Year 6 - No 65 - october/98 by Unibanco

Irrespective of the negotiations surrounding Brasília's fiscal package, one
thing is for certain: Brazil's GDP this year will show a modest growth of
between 0.5% and 0.8% and will shrink by between 1% and 2% next year,
dragged down mainly by lower industry output.

The hardest fall will probably come in the second quarter of 1999, when
industry will bottom out at 7% below of what it turned out a year earlier.
We expect recovery in the last quarter.

Retail sales in the last quarter will be slack and will not leave much
inventory to replenish after the holiday season is finished.

High interest rates and rising unemployment will ensure that delinquency
remains frequent.

The recession, however, will probably generate blessings in disguise. The
pressure on the current account should ease thanks to lower imports,
dividends remittances and spending by Brazilian tourists abroad.

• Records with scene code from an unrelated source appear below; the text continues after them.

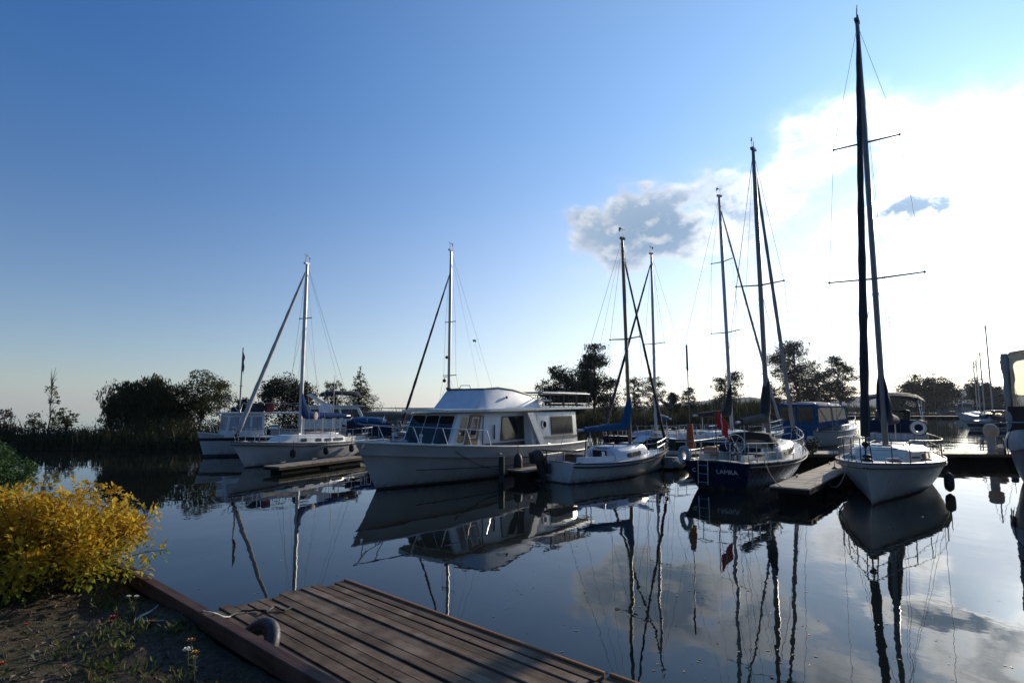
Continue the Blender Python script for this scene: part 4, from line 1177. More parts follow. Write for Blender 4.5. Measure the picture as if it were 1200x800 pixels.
# ------------------------------------------------------------------ sailing boats
def sailboat(label, stem=None, heading=0, L=7, B=2.5, fb=(0.8, 0.75, 1.0), hull=None, centre=None, over=0.6, tw=0.7, rake=0.2, trunk=None, th=0.35, well=None, cw=0.5, deckm=None,
             windows=(), mast=None, spreaders=(), r=0.07, mast_rake=0.1, mastm=None, furl=None, furl_top=0.95, furl_r=0.06, boom=None, cover=None, cover_up=1.0, cover_fat=0.18,
             pulp=True, push=True, n_st=3, railm=None, rub=M_rubrail, sm=0.42, vane=True, rh=0.58, trunkm=None, wm=None, trslope=0.9, seed=0, back=True, tside=0.38, drop=0.0):
    root = empty('sailing_boat', centre if centre is not None else place(stem, heading, L), heading, label, 'sailing boat')
    hu = Hull(L, B, fb, over=over, tw=tw, sm=sm, rake=rake)
    hu.mesh(28).build('hull', hull, root, 40)
    hu.deck(well, cw).build('deck', deckm or M_white, root, 30)
    hu.rail(0.022, 0, 0.999, 0.0).build('toe_rail', rub, root)
    if rub: hu.rail(0.028, 0, 0.995, -0.11, out=0.004).build('rub_strake', rub, root)
    tr = None
    if trunk:
        tr = Trunk(hu, trunk[0], trunk[1], tside, th, trslope)
        cab = tr.mesh().build('cabin', trunkm or M_white, root, 40)
        for xa, xb in windows:
            for sd in (1, -1):
                tr.strip(sd, xa, xb).build('window', wm or M_darkglass, cab, 0)
        hx = trunk[1] - trslope * 0.9 - 0.35
        MB().box((hx, 0, tr.z0(hx) + th * 1.12), (0.5, 0.5, 0.05)).bevel(0.015).build('fore_hatch', M_smokehatch, cab)
        hr = MB()
        for sd in (1, -1):
            ys = tr.w(hx) * 0.6 * sd; zz = tr.z0((trunk[0] + hx) / 2) + th * 1.12
            hr.tube([V((trunk[0] + 0.3, ys, zz - .04)), V((trunk[0] + 0.35, ys, zz + 0.05)), V((hx - 0.4, ys, zz + 0.05)), V((hx - 0.35, ys, zz - .04))], 0.016)
        hr.build('grab_rail', M_teak, cab)
        # companionway: hatch boards and sliding hatch
        x0 = trunk[0]; z0 = tr.z0(x0)
        MB().box((x0 - 0.02, 0, z0 + th * 0.28), (0.05, 0.62, th * 1.1)).build('companionway', M_interior, cab)
        MB().box((x0 + 0.35, 0, z0 + th * 1.11), (0.75, 0.7, 0.05)).bevel(0.015).build('sliding_hatch', trunkm or M_white, cab)
    if well:
        mb = MB()
        for sd in (1, -1):
            n = 8; rr = []
            for i in range(n + 1):
                t = well[0] + (well[1] - well[0]) * i / n; e = hu.edge(t, 1)
                y = min(cw, e.y * 0.9) + 0.02
                rr.append([V((e.x, sd * y, e.z)), V((e.x, sd * (y + 0.14), e.z)), V((e.x, sd * (y + 0.12), e.z + 0.2)), V((e.x, sd * (y + 0.03), e.z + 0.2))])
            mb.loft(rr)
        mb.build('coaming', trunkm or M_white, root)
        t = well[0] + 0.7 * (well[1] - well[0]); e = hu.edge(t, 1)
        for sd in (1, -1): MB().tube([V((e.x, sd * (min(cw, e.y * 0.9) + 0.1), e.z + 0.18)), V((e.x, sd * (min(cw, e.y * 0.9) + 0.1), e.z + 0.36))], [0.075, 0.055], 10).build('winch', M_steel, root)
    M = None
    if mast:
        mx, ztop = mast
        z0 = (tr.z0(mx) + th * tr.k(mx)) if tr and trunk[0] < mx < trunk[1] else hu.zs(hu.t_at(mx))
        M = rig(root, hu, mx, z0, ztop, mast_rake, spreaders, r, mastm, furl=furl, furl_top=furl_top, furl_r=furl_r, vane=vane, back=back)
        if boom:
            bz, bl = boom
            boom_cover(root, (mx - 0.1, 0, z0 + bz), (mx - bl, 0, z0 + bz - 0.03), cover or M_blue, M_alu, cover_up, cover_fat, seed, drop)
            tp = MB().tube([V((mx - bl, 0, z0 + bz)), V((mx - mast_rake, 0, ztop - 0.05))], 0.005, 4).build('topping_lift', M_wire, root)
            MB().tube([V((mx - bl * 0.85, 0, z0 + bz)), V((mx - bl * 0.85, 0, hu.zs(0.2)))], 0.018).build('mainsheet', M_whiterope, root)
    if pulp: pulpit(hu, root, 0.80, rh, railm)
    if push: pushpit(hu, root, 0.14, rh, railm)
    if n_st: lifelines(hu, root, 0.14 if push else 0.1, 0.81, n_st, rh, railm)
    for t in (0.06, 0.9):
        for sd in (1, -1):
            e = hu.edge(t, sd, 0.14, 0.05)
            MB().tube([e - V((0.11, 0, 0)), e + V((0.11, 0, 0))], 0.014).box(e - V((0, 0, 0.03)), (0.06, 0.03, 0.06)).build('cleat', M_steel, root)
    return root, hu, tr, M
M_smokehatch = mat('smoked hatch', (0.03, 0.035, 0.04), 0.15)

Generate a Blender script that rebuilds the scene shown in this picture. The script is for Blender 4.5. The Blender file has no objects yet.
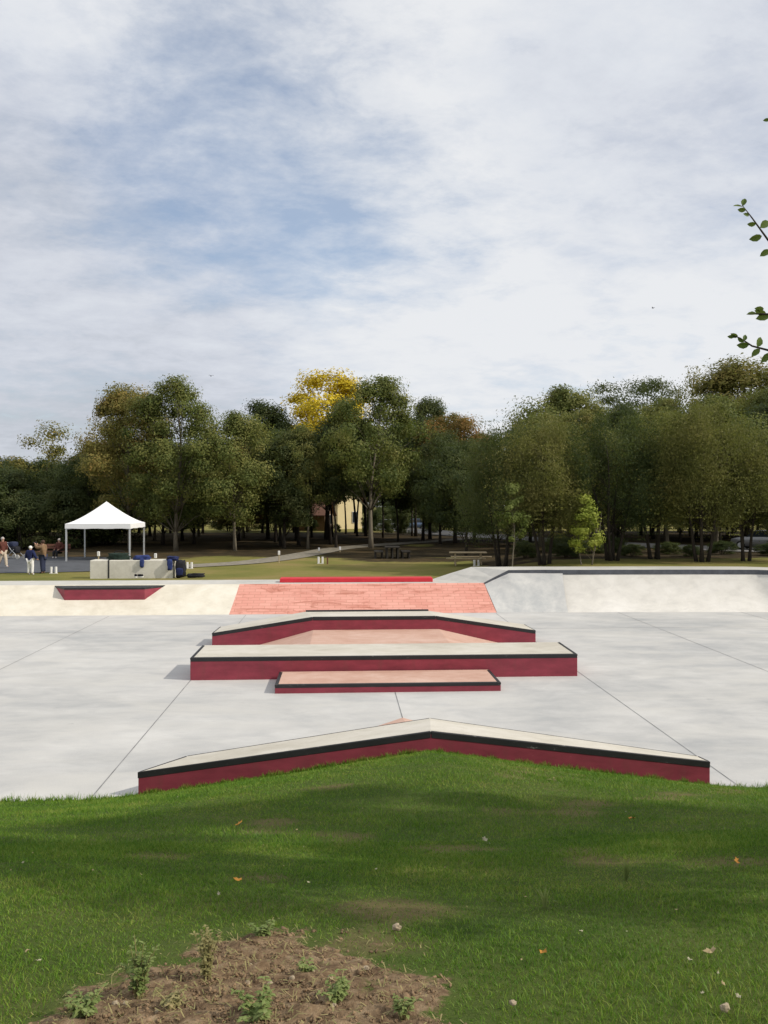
import bpy, bmesh, math, random
import numpy as np
from mathutils import Vector, Matrix, noise as mnoise
random.seed(7)
RNG = np.random.default_rng(11)
R = math.radians
scene = bpy.context.scene
COL = scene.collection
YAW = R(3)
CY, SY = math.cos(YAW), math.sin(YAW)

# ------------------------------------------------------------------ helpers
def W(u, v):
    """skate park axes (u right, v away) to world x, y"""
    return u * CY - v * SY, u * SY + v * CY

def UV(x, y):
    return x * CY + y * SY, -x * SY + y * CY

def bear(x, d):
    """metres to the right of the view axis of something seen at column x, d metres away"""
    return (x - 384.0) * d / 827.0

def sm(a, b, t):
    t = np.clip((t - a) / (b - a), 0, 1)
    return t * t * (3 - 2 * t)

def tag(o, label=None, cat=None, group=None, kind=None):
    if label: o['label'] = label
    if cat: o['category'] = cat
    if group: o['group'] = group
    if kind: o['kind'] = kind
    return o

def thing(name, label, cat, loc=(0, 0, 0), rz=0.0, group=None):
    o = bpy.data.objects.new(name, None)
    o.empty_display_size = 0.2
    COL.objects.link(o)
    o.location = loc
    o.rotation_euler = (0, 0, rz)
    return tag(o, label, cat, group)

def sthing(name, label, cat, u, v, z=0.0, group=None):
    x, y = W(u, v)
    return thing(name, label, cat, (x, y, z), YAW, group)

def link(name, me, m=None, parent=None, smooth=False):
    if m is not None:
        me.materials.clear()
        me.materials.append(m)
    if smooth:
        me.polygons.foreach_set('use_smooth', np.ones(len(me.polygons), dtype=bool))
    o = bpy.data.objects.new(name, me)
    COL.objects.link(o)
    if parent is not None:
        o.parent = parent
    return o

def pym(name, verts, faces):
    me = bpy.data.meshes.new(name)
    me.from_pydata([tuple(map(float, p)) for p in verts], [], [tuple(map(int, f)) for f in faces])
    me.update()
    return me

def npm(name, V, F):
    """fast mesh of equal sided faces"""
    V = np.asarray(V, dtype=np.float32); F = np.asarray(F, dtype=np.int32)
    me = bpy.data.meshes.new(name)
    me.vertices.add(len(V)); me.vertices.foreach_set('co', V.ravel())
    k = F.shape[1]
    me.loops.add(F.size); me.loops.foreach_set('vertex_index', F.ravel())
    me.polygons.add(len(F))
    me.polygons.foreach_set('loop_start', np.arange(0, F.size, k, dtype=np.int32))
    me.polygons.foreach_set('loop_total', np.full(len(F), k, dtype=np.int32))
    me.update(calc_edges=True)
    return me

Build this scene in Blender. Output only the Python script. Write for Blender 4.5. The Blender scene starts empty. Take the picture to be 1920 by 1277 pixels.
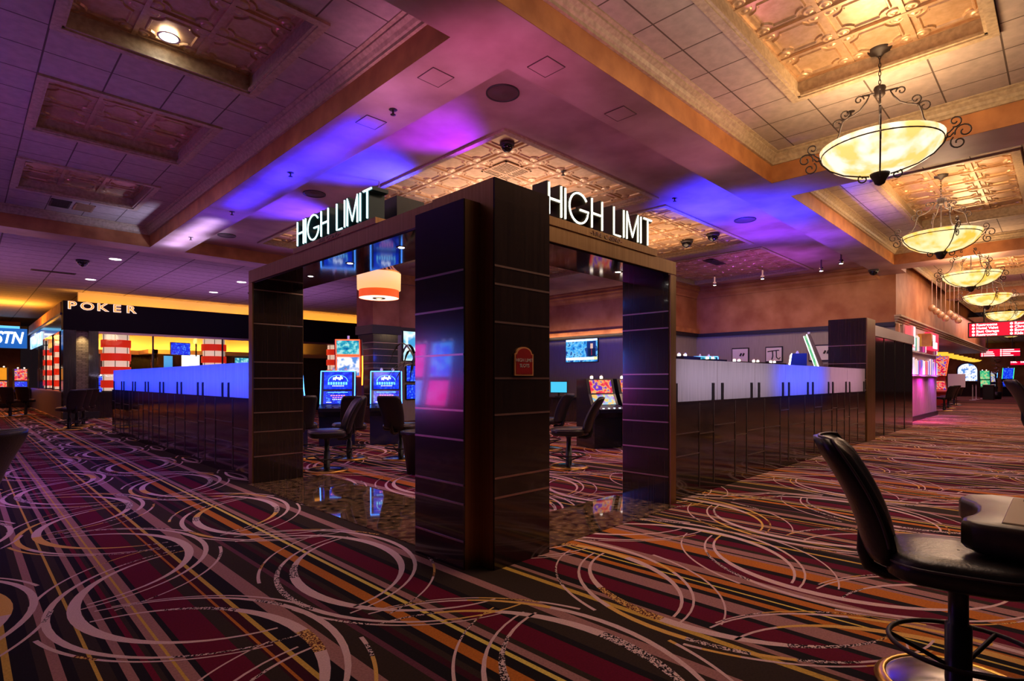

Part of the dividends sent out in the last 90 days were originally meant
for 1999. This hurts the figures for this year but should improve them for
next year.

Notwithstanding the upcoming September current account statistics, we
do not expect this deficit to worsen this year compared with last. Indeed,
next year the current account deficit should improve thanks to a narrower
trade deficit, less overseas travel spending and fewer dividend remittances,
largely due to a slower economy.

Debt paper buybacks by Brazilian companies will reduce Brazil's net
interest expenses next year. On the other hand, lower reserves mean less
income from investment of this cash.